- What you will do -
Starting at the first line of the data, please print exactly those lines through the one that holds "scene.camera = cam", omitting every picture.

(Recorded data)

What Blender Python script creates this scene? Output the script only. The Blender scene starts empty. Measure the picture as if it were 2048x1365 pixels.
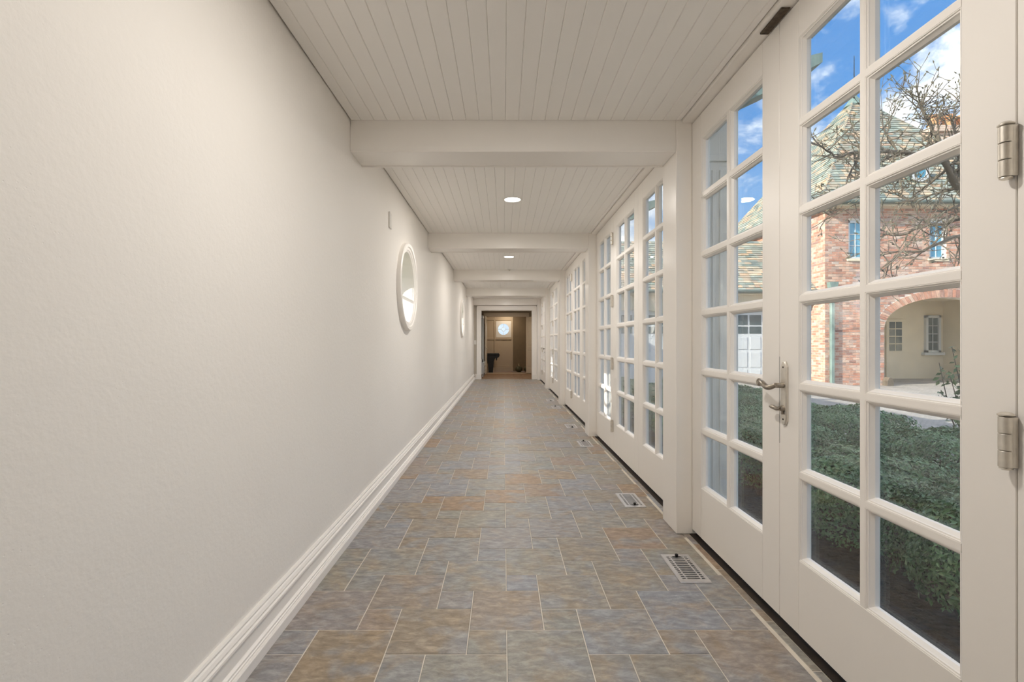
import bpy, math, random
from mathutils import Vector, Matrix

R = random.Random(7)
scene = bpy.context.scene
C = scene.collection

# ------------------------------------------------------------------ camera, world, sun, exposure
F_PX, CAM_H = 953.0, 1.17
cd = bpy.data.cameras.new('camera')
cam = bpy.data.objects.new('camera', cd)
C.objects.link(cam)
cam.location = (0, 0, CAM_H)
cam.rotation_euler = (math.pi / 2, 0, 0)
cd.sensor_width = 36.0
cd.lens = F_PX / 2048 * 36.0
cd.shift_x = 17 / 2048
cd.shift_y = 2.5 / 2048
cd.clip_start = 0.02
cd.clip_end = 500
scene.camera = cam

scene.view_settings.view_transform = 'Standard'
scene.view_settings.look = 'None'
scene.view_settings.gamma = 1.0
scene.view_settings.use_curve_mapping = False
scene.view_settings.exposure = 0.6
scene.cycles.use_denoising = True
scene.cycles.max_bounces = 9
scene.cycles.diffuse_bounces = 8
scene.cycles.glossy_bounces = 3
scene.cycles.use_adaptive_sampling = True
scene.cycles.adaptive_threshold = 0.08
scene.cycles.adaptive_min_samples = 12
scene.cycles.transparent_max_bounces = 32
scene.cycles.caustics_reflective = False
scene.cycles.caustics_refractive = False
scene.cycles.sample_clamp_indirect = 8.0

SKY_STRENGTH = 1.0
SUN_STRENGTH = 5.5
SUN_DIR = Vector((1.0, 0.34, -0.50))
LAMP_STRENGTH = 222.0
CLOUD = 2.6
CLOUD_SHIFT = (1.3, 0.2, 0.5)

world = bpy.data.worlds.new('world')
scene.world = world
world.use_nodes = True


def N(nt, typ, **kw):
    n = nt.nodes.new(typ)
    for k, v in kw.items():
        if k == 'in_':
            for kk, vv in v.items():
                n.inputs[kk].default_value = vv
        else:
            setattr(n, k, v)
    return n


def L(nt, a, b):
    nt.links.new(a, b)


def ramp(nt, stops, fac=None, interp='LINEAR'):
    n = nt.nodes.new('ShaderNodeValToRGB')
    n.color_ramp.interpolation = interp
    e = n.color_ramp.elements
    while len(e) < len(stops):
        e.new(0.5)
    for i, (p, c) in enumerate(stops):
        e[i].position = p
        e[i].color = (c[0], c[1], c[2], 1) if not isinstance(c, (int, float)) else (c, c, c, 1)
    if fac is not None:
        nt.links.new(fac, n.inputs['Fac'])
    return n


def math_n(nt, op, a, b=None, clamp=False):
    n = nt.nodes.new('ShaderNodeMath')
    n.operation = op
    n.use_clamp = clamp
    for i, v in enumerate((a, b)):
        if v is None:
            continue
        if isinstance(v, (int, float)):
            n.inputs[i].default_value = v
        else:
            nt.links.new(v, n.inputs[i])
    return n.outputs[0]


def mixc(nt, fac, a, b, blend='MIX'):
    n = nt.nodes.new('ShaderNodeMix')
    n.data_type = 'RGBA'
    n.blend_type = blend
    for key, v in ((0, fac), (6, a), (7, b)):
        if isinstance(v, (int, float)):
            n.inputs[key].default_value = v if key == 0 else (v, v, v, 1)
        elif isinstance(v, tuple):
            n.inputs[key].default_value = (v[0], v[1], v[2], 1)
        else:
            nt.links.new(v, n.inputs[key])
    return n.outputs[2]


wt = world.node_tree
wt.nodes.clear()
tc = N(wt, 'ShaderNodeTexCoord')
sep = N(wt, 'ShaderNodeSeparateXYZ')
L(wt, tc.outputs['Generated'], sep.inputs[0])
zc = math_n(wt, 'MAXIMUM', sep.outputs[2], 0.0)
mpg = N(wt, 'ShaderNodeMapping')
mpg.inputs['Location'].default_value = CLOUD_SHIFT
mpg.inputs['Scale'].default_value = (1.0, 1.0, 1.7)
L(wt, tc.outputs['Generated'], mpg.inputs['Vector'])
no = N(wt, 'ShaderNodeTexNoise', in_={'Scale': 4.2, 'Detail': 12.0, 'Roughness': 0.64, 'Distortion': 0.15})
L(wt, mpg.outputs[0], no.inputs['Vector'])
cl = ramp(wt, [(0.455, 0.0), (0.51, 0.5), (0.58, 1.0)], no.outputs['Fac'])
grad = ramp(wt, [(0.0, (0.55, 0.66, 0.78)), (0.14, (0.28, 0.46, 0.70)), (0.35, (0.10, 0.29, 0.64)), (0.7, (0.055, 0.21, 0.56))], zc)
cloud_col = ramp(wt, [(0.48, (0.24, 0.27, 0.31)), (0.56, (0.40, 0.41, 0.42)), (0.68, (1.0, 0.99, 0.97))], no.outputs['Fac'])
cloud_hdr = mixc(wt, 1.0, cloud_col.outputs[0], (CLOUD, CLOUD, CLOUD), 'MULTIPLY')
skyc = mixc(wt, cl.outputs[0], grad.outputs[0], cloud_hdr)
bg = N(wt, 'ShaderNodeBackground', in_={'Strength': SKY_STRENGTH})
L(wt, skyc, bg.inputs['Color'])
wo = N(wt, 'ShaderNodeOutputWorld')
L(wt, bg.outputs[0], wo.inputs[0])

sd = bpy.data.lights.new('sun', 'SUN')
sd.energy = SUN_STRENGTH
sd.angle = math.radians(0.55)
sd.color = (1.0, 0.93, 0.82)
sun = bpy.data.objects.new('sun', sd)
C.objects.link(sun)
sun.location = (-20, -8, 12)
sun.rotation_euler = SUN_DIR.to_track_quat('-Z', 'Y').to_euler()


# ------------------------------------------------------------------ materials
MATS = {}


def new_mat(name):
    m = bpy.data.materials.new(name)
    m.use_nodes = True
    nt = m.node_tree
    b = nt.nodes['Principled BSDF']
    MATS[name] = m
    return m, nt, b


def plain(name, col, rough=0.5, metal=0.0, bump=None, var=0.0, vscale=6.0, spec=0.5):
    m, nt, b = new_mat(name)
    b.inputs['Roughness'].default_value = rough
    b.inputs['Metallic'].default_value = metal
    b.inputs['Specular IOR Level'].default_value = spec
    geo = N(nt, 'ShaderNodeNewGeometry')
    n = N(nt, 'ShaderNodeTexNoise', in_={'Scale': vscale, 'Detail': 4.0})
    L(nt, geo.outputs['Position'], n.inputs['Vector'])
    if var <= 0.03:
        nt.nodes.remove(n)
        b.inputs['Base Color'].default_value = (*col, 1)
        return m
    c1 = tuple(max(0, c * (1 - var)) for c in col)
    c2 = tuple(min(1, c * (1 + var)) for c in col)
    r = ramp(nt, [(0.3, c1), (0.7, c2)], n.outputs['Fac'])
    L(nt, r.outputs[0], b.inputs['Base Color'])
    if bump:
        n2 = N(nt, 'ShaderNodeTexNoise', in_={'Scale': bump[0], 'Detail': 5.0})
        L(nt, geo.outputs['Position'], n2.inputs['Vector'])
        bp = N(nt, 'ShaderNodeBump', in_={'Strength': bump[1], 'Distance': bump[2]})
        L(nt, n2.outputs['Fac'], bp.inputs['Height'])
        L(nt, bp.outputs[0], b.inputs['Normal'])
    return m


PAINT = plain('white_paint', (0.90, 0.868, 0.825), 0.38, var=0.015, vscale=2.5)
BEAMP = plain('beam_paint', (0.90, 0.868, 0.825), 0.3, var=0.015, vscale=2.5)
CEILP = plain('ceiling_paint', (0.93, 0.905, 0.87), 0.5, var=0.015, vscale=3)
DARK = plain('dark_backing', (0.02, 0.017, 0.014), 0.9)
SILL = plain('dark_threshold', (0.03, 0.02, 0.014), 0.6, var=0.3, vscale=20)
NICKEL = plain('brushed_nickel', (0.74, 0.70, 0.63), 0.40, 0.9, bump=(220, 0.08, 0.001), var=0.08, vscale=40)
PEWTER = plain('antique_nickel', (0.36, 0.32, 0.27), 0.3, 0.95, var=0.15, vscale=60)
VENTM = plain('register_metal', (0.66, 0.65, 0.66), 0.34, 0.75, var=0.05, vscale=30)
BLACK = plain('black_lacquer', (0.006, 0.005, 0.005), 0.4)
RUST = plain('rusty_plate', (0.10, 0.075, 0.05), 0.7, 0.2, bump=(90, 0.5, 0.002), var=0.5, vscale=60)
TANWALL = plain('tan_wall', (0.42, 0.355, 0.27), 0.8, var=0.03)
GREIGE = plain('greige_wall', (0.50, 0.46, 0.40), 0.7, var=0.02)
BROWNWALL = plain('brown_wall', (0.22, 0.165, 0.105), 0.85, var=0.05)
PANELP = plain('panel_paint', (0.56, 0.46, 0.34), 0.6, var=0.03)
LEAFP = plain('door_leaf_paint', (0.74, 0.66, 0.54), 0.45, var=0.02)
WOODF = plain('brown_floor', (0.27, 0.15, 0.075), 0.5, var=0.4, vscale=9)
STUCCO = plain('cream_stucco', (0.74, 0.66, 0.50), 0.85, bump=(40, 0.3, 0.005), var=0.06, vscale=1.5)
COPPER = plain('green_copper', (0.20, 0.29, 0.26), 0.6, 0.2, var=0.25, vscale=5)
GUTTER = plain('dark_gutter', (0.13, 0.17, 0.15), 0.5, 0.2, var=0.2)
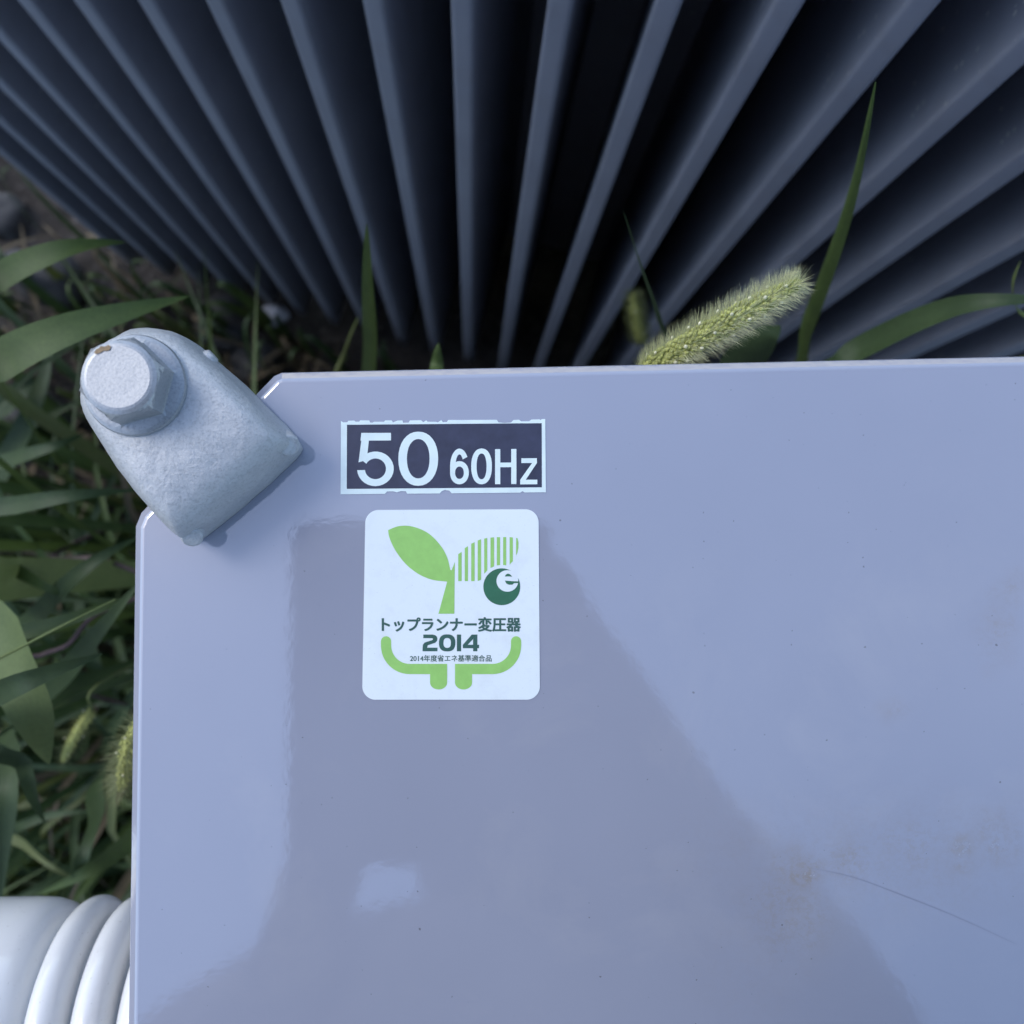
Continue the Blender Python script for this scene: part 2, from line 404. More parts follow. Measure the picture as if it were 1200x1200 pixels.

- The result -
What Blender Python script creates this scene? Output the script only. The Blender scene starts empty. Measure the picture as if it were 2048x1365 pixels.
import bpy, math, random
from mathutils import Vector, Matrix

R = random.Random(7)
scene = bpy.context.scene
C = scene.collection

# ------------------------------------------------------------------ camera, world, sun, exposure
F_PX, CAM_H = 953.0, 1.17
cd = bpy.data.cameras.new('camera')
cam = bpy.data.objects.new('camera', cd)
C.objects.link(cam)
cam.location = (0, 0, CAM_H)
cam.rotation_euler = (math.pi / 2, 0, 0)
cd.sensor_width = 36.0
cd.lens = F_PX / 2048 * 36.0
cd.shift_x = 17 / 2048
cd.shift_y = 2.5 / 2048
cd.clip_start = 0.02
cd.clip_end = 500
scene.camera = cam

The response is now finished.